With Kentucky v. King, SCOTUS makes it obvious (if not official): We live in a police state

This Is What A Police State Looks Like
By Rania Khalek

The late Chalmers Johnson often reminded us that “A nation can be one or the other, a democracy or an imperialist, but it can’t be both. If it sticks to imperialism, it will, like the old Roman Republic, on which so much of our system was modeled, lose its democracy to a domestic dictatorship.” His warning rings more true by the day, as Americans watch the erosion of their civil liberties accelerate in conjunction with the expansion of the US Empire.

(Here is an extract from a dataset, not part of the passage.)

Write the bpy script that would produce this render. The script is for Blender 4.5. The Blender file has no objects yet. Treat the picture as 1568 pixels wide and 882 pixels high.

When viewed through the lens of Johnson’s profound insights, the Supreme Court’s recent ruling in Kentucky v. King makes perfect sense. On May 13, in a lopsided 8-1 ruling, the Court upheld the warrantless search of a Kentucky man’s apartment after police smelled marijuana and feared those inside were destroying evidence, essentially granting police officers increased power to enter the homes of citizens without a warrant.

Under the Fourth Amendment, police are barred from entering a home without first obtaining a warrant, which can only be issued by a judge upon probable cause. The only exception is when the circumstances qualify as “exigent,” meaning there is imminent risk of death or serious injury, danger that evidence will be immediately destroyed, or that a suspect will escape. However, exigent circumstances cannot be created by the police.